### What needs to be done:
Give back all the data exactly, line by line.

### Provided material:
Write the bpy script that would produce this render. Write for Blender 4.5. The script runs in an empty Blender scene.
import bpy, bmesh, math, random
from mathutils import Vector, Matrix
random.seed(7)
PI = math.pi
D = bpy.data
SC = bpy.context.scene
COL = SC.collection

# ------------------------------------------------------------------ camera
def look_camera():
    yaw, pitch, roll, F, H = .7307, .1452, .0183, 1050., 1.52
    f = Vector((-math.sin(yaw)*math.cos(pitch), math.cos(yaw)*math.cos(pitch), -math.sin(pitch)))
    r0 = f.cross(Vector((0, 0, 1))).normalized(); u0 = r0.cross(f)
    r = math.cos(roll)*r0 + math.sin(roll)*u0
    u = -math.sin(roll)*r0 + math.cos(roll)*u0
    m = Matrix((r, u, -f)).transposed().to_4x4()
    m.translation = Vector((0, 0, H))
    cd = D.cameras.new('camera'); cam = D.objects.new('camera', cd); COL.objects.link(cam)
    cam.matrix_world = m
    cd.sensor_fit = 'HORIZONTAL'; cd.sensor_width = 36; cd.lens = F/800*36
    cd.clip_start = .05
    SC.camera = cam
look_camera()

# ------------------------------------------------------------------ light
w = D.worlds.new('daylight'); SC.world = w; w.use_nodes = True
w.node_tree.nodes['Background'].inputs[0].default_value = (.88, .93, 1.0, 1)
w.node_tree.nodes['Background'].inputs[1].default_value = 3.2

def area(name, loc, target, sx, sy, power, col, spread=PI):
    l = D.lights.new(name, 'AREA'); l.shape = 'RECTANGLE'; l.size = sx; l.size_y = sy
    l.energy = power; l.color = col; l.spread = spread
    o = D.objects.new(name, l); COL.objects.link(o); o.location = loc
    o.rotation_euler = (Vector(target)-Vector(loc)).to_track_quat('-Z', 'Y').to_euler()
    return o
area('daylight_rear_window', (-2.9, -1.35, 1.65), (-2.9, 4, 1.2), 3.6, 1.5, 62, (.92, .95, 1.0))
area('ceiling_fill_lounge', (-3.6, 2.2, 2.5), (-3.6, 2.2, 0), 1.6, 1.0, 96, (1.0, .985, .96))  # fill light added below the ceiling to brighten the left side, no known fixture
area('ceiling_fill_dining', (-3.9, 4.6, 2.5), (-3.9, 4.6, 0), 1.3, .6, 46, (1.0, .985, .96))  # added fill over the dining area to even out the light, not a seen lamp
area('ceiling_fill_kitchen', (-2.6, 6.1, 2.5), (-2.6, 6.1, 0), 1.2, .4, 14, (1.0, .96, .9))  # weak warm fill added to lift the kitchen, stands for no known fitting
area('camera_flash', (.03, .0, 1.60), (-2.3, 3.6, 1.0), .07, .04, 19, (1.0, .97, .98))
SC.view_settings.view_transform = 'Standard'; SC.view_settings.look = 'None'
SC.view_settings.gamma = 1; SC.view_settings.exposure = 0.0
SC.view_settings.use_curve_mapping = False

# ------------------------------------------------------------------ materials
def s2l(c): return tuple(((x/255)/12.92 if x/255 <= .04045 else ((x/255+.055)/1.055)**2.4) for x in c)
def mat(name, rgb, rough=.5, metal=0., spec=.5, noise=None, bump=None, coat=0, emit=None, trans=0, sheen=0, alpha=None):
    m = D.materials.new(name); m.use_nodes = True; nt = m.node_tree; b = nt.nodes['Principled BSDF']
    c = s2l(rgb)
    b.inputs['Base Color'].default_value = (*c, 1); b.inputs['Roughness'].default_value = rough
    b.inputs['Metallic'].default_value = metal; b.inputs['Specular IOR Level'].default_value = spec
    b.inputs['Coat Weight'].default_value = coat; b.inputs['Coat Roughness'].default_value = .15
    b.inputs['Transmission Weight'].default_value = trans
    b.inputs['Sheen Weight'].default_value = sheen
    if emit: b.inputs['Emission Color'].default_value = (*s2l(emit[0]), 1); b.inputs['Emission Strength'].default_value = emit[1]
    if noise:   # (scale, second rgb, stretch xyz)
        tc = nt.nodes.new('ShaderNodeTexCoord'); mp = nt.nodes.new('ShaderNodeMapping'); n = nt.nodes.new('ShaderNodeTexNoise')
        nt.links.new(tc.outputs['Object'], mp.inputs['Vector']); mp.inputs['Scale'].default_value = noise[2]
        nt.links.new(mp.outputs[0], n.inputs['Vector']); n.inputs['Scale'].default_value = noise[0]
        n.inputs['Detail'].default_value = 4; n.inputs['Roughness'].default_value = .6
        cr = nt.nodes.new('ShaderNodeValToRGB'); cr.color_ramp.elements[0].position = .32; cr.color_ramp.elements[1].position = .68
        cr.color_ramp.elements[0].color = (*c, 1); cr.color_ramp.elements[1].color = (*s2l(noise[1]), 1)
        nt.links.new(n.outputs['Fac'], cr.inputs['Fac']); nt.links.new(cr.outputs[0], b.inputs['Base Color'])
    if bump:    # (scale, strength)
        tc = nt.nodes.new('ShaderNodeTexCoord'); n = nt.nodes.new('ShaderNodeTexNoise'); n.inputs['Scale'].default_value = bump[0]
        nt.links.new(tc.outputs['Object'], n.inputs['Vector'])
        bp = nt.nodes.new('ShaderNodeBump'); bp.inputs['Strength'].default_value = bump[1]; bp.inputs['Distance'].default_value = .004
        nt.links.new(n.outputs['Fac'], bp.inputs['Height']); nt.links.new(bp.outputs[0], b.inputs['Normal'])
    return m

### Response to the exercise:
Write the bpy script that would produce this render. Write for Blender 4.5. The script runs in an empty Blender scene.
import bpy, bmesh, math, random
from mathutils import Vector, Matrix
random.seed(7)
PI = math.pi
D = bpy.data
SC = bpy.context.scene
COL = SC.collection

# ------------------------------------------------------------------ camera
def look_camera():
    yaw, pitch, roll, F, H = .7307, .1452, .0183, 1050., 1.52
    f = Vector((-math.sin(yaw)*math.cos(pitch), math.cos(yaw)*math.cos(pitch), -math.sin(pitch)))
    r0 = f.cross(Vector((0, 0, 1))).normalized(); u0 = r0.cross(f)
    r = math.cos(roll)*r0 + math.sin(roll)*u0
    u = -math.sin(roll)*r0 + math.cos(roll)*u0
    m = Matrix((r, u, -f)).transposed().to_4x4()
    m.translation = Vector((0, 0, H))
    cd = D.cameras.new('camera'); cam = D.objects.new('camera', cd); COL.objects.link(cam)
    cam.matrix_world = m
    cd.sensor_fit = 'HORIZONTAL'; cd.sensor_width = 36; cd.lens = F/800*36
    cd.clip_start = .05
    SC.camera = cam
look_camera()

# ------------------------------------------------------------------ light
w = D.worlds.new('daylight'); SC.world = w; w.use_nodes = True
w.node_tree.nodes['Background'].inputs[0].default_value = (.88, .93, 1.0, 1)
w.node_tree.nodes['Background'].inputs[1].default_value = 3.2

def area(name, loc, target, sx, sy, power, col, spread=PI):
    l = D.lights.new(name, 'AREA'); l.shape = 'RECTANGLE'; l.size = sx; l.size_y = sy
    l.energy = power; l.color = col; l.spread = spread
    o = D.objects.new(name, l); COL.objects.link(o); o.location = loc
    o.rotation_euler = (Vector(target)-Vector(loc)).to_track_quat('-Z', 'Y').to_euler()
    return o
area('daylight_rear_window', (-2.9, -1.35, 1.65), (-2.9, 4, 1.2), 3.6, 1.5, 62, (.92, .95, 1.0))
area('ceiling_fill_lounge', (-3.6, 2.2, 2.5), (-3.6, 2.2, 0), 1.6, 1.0, 96, (1.0, .985, .96))  # fill light added below the ceiling to brighten the left side, no known fixture
area('ceiling_fill_dining', (-3.9, 4.6, 2.5), (-3.9, 4.6, 0), 1.3, .6, 46, (1.0, .985, .96))  # added fill over the dining area to even out the light, not a seen lamp
area('ceiling_fill_kitchen', (-2.6, 6.1, 2.5), (-2.6, 6.1, 0), 1.2, .4, 14, (1.0, .96, .9))  # weak warm fill added to lift the kitchen, stands for no known fitting
area('camera_flash', (.03, .0, 1.60), (-2.3, 3.6, 1.0), .07, .04, 19, (1.0, .97, .98))
SC.view_settings.view_transform = 'Standard'; SC.view_settings.look = 'None'
SC.view_settings.gamma = 1; SC.view_settings.exposure = 0.0
SC.view_settings.use_curve_mapping = False

# ------------------------------------------------------------------ materials
def s2l(c): return tuple(((x/255)/12.92 if x/255 <= .04045 else ((x/255+.055)/1.055)**2.4) for x in c)
def mat(name, rgb, rough=.5, metal=0., spec=.5, noise=None, bump=None, coat=0, emit=None, trans=0, sheen=0, alpha=None):
    m = D.materials.new(name); m.use_nodes = True; nt = m.node_tree; b = nt.nodes['Principled BSDF']
    c = s2l(rgb)
    b.inputs['Base Color'].default_value = (*c, 1); b.inputs['Roughness'].default_value = rough
    b.inputs['Metallic'].default_value = metal; b.inputs['Specular IOR Level'].default_value = spec
    b.inputs['Coat Weight'].default_value = coat; b.inputs['Coat Roughness'].default_value = .15
    b.inputs['Transmission Weight'].default_value = trans
    b.inputs['Sheen Weight'].default_value = sheen
    if emit: b.inputs['Emission Color'].default_value = (*s2l(emit[0]), 1); b.inputs['Emission Strength'].default_value = emit[1]
    if noise:   # (scale, second rgb, stretch xyz)
        tc = nt.nodes.new('ShaderNodeTexCoord'); mp = nt.nodes.new('ShaderNodeMapping'); n = nt.nodes.new('ShaderNodeTexNoise')
        nt.links.new(tc.outputs['Object'], mp.inputs['Vector']); mp.inputs['Scale'].default_value = noise[2]
        nt.links.new(mp.outputs[0], n.inputs['Vector']); n.inputs['Scale'].default_value = noise[0]
        n.inputs['Detail'].default_value = 4; n.inputs['Roughness'].default_value = .6
        cr = nt.nodes.new('ShaderNodeValToRGB'); cr.color_ramp.elements[0].position = .32; cr.color_ramp.elements[1].position = .68
        cr.color_ramp.elements[0].color = (*c, 1); cr.color_ramp.elements[1].color = (*s2l(noise[1]), 1)
        nt.links.new(n.outputs['Fac'], cr.inputs['Fac']); nt.links.new(cr.outputs[0], b.inputs['Base Color'])
    if bump:    # (scale, strength)
        tc = nt.nodes.new('ShaderNodeTexCoord'); n = nt.nodes.new('ShaderNodeTexNoise'); n.inputs['Scale'].default_value = bump[0]
        nt.links.new(tc.outputs['Object'], n.inputs['Vector'])
        bp = nt.nodes.new('ShaderNodeBump'); bp.inputs['Strength'].default_value = bump[1]; bp.inputs['Distance'].default_value = .004
        nt.links.new(n.outputs['Fac'], bp.inputs['Height']); nt.links.new(bp.outputs[0], b.inputs['Normal'])
    return m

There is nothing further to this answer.